From the first line of the data below through the line holding "sc.camera = cam", output each line exactly and leave the pictures out.

- [PROVIDED DATA]:
>>
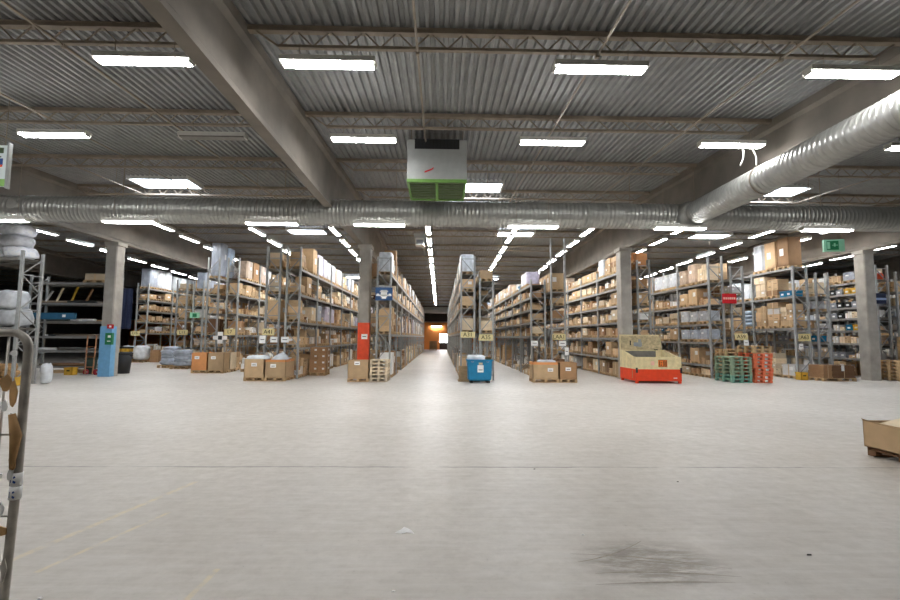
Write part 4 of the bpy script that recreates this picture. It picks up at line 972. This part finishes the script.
# ------------------------------------------------------------------ camera
cam = bpy.data.objects.new('camera', bpy.data.cameras.new('camera')); COL.objects.link(cam)
F = 460.; cam.data.sensor_width = 36; cam.data.lens = 36*F/900; cam.data.clip_start = .05; cam.data.clip_end = 400
pitch, yaw, roll = math.atan(37/F), math.atan(9/F), .007
fw = Vector((math.sin(yaw)*math.cos(pitch), math.cos(yaw)*math.cos(pitch), math.sin(pitch)))
r0 = Vector((math.cos(yaw), -math.sin(yaw), 0)); u0 = r0.cross(fw)
rt = r0*math.cos(roll)+u0*math.sin(roll); upv = rt.cross(fw)
cam.matrix_world = Matrix(((rt.x,upv.x,-fw.x,0),(rt.y,upv.y,-fw.y,0),(rt.z,upv.z,-fw.z,H),(0,0,0,1)))
sc.camera = cam

# keep the 300 that show largest of each kind as objects, the rest as one mass per kind
bpy.context.view_layer.update(); dg = bpy.context.evaluated_depsgraph_get()
hits = {}
origin = Vector((0,0,H)); st = 2
for py in range(200, 400, st):
    for px in range(0, 900, st):
        d = (fw+rt*((px+.5-450)/F)+upv*((300-py-.5)/F)).normalized()
        ok, loc, nrm, idx, ob, mx = sc.ray_cast(dg, origin, d)
        if ok: hits[ob.name] = hits.get(ob.name, 0)+1
by = {}
for o, key in ITEMS: by.setdefault(NAME[key[0]], []).append((hits.get(o.name, 0), o, key))
drop = []
floorn = {}
for o in COL.objects:
    if o.parent is None: floorn[o.name.split('.')[0]] = floorn.get(o.name.split('.')[0], 0)+1
for nm, L_ in by.items():
    L_.sort(key=lambda q: -q[0])
    keep = max(0, 296-(floorn.get(nm, 0)-len(L_)))
    for i, (h_, o, key) in enumerate(L_):
        if i >= keep or h_ < 2: put_mass(key, o.matrix_world.copy()); drop.append(o)
bpy.data.batch_remove(drop)
MASSL = dict(carton=('carton_mass','cardboard cartons packed deeper along the warehouse racks','cartons'), wrap=('wrapped_load_mass','film wrapped loads deeper along the warehouse racks','pallet loads'), pallet=('pallet_mass','wooden pallets under loads deeper along the racks','pallets'), sack=('sack_mass','plastic sacks further back on the racks','sacks'), tote=('tote_mass','plastic totes further back on the racks','totes'))
for k, mb in MASS.items():
    n, l, c = MASSL[k]; o = mb.build(n); o['kind'] = 'stuff'; o['label'] = l; o['category'] = c

# ------------------------------------------------------------------ world and view
w = bpy.data.worlds.new('world'); sc.world = w; w.use_nodes = True
w.node_tree.nodes['Background'].inputs[0].default_value = (.5,.55,.6,1); w.node_tree.nodes['Background'].inputs[1].default_value = .05
sc.view_settings.view_transform = 'Standard'; sc.view_settings.look = 'None'; sc.view_settings.gamma = 1; sc.view_settings.use_curve_mapping = False
sc.view_settings.exposure = 1.33
sc.cycles.use_light_tree = True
<<
- [RESPONSE TO THIS EXERCISE]:
Write part 4 of the bpy script that recreates this picture. It picks up at line 972. This part finishes the script.
# ------------------------------------------------------------------ camera
cam = bpy.data.objects.new('camera', bpy.data.cameras.new('camera')); COL.objects.link(cam)
F = 460.; cam.data.sensor_width = 36; cam.data.lens = 36*F/900; cam.data.clip_start = .05; cam.data.clip_end = 400
pitch, yaw, roll = math.atan(37/F), math.atan(9/F), .007
fw = Vector((math.sin(yaw)*math.cos(pitch), math.cos(yaw)*math.cos(pitch), math.sin(pitch)))
r0 = Vector((math.cos(yaw), -math.sin(yaw), 0)); u0 = r0.cross(fw)
rt = r0*math.cos(roll)+u0*math.sin(roll); upv = rt.cross(fw)
cam.matrix_world = Matrix(((rt.x,upv.x,-fw.x,0),(rt.y,upv.y,-fw.y,0),(rt.z,upv.z,-fw.z,H),(0,0,0,1)))
sc.camera = cam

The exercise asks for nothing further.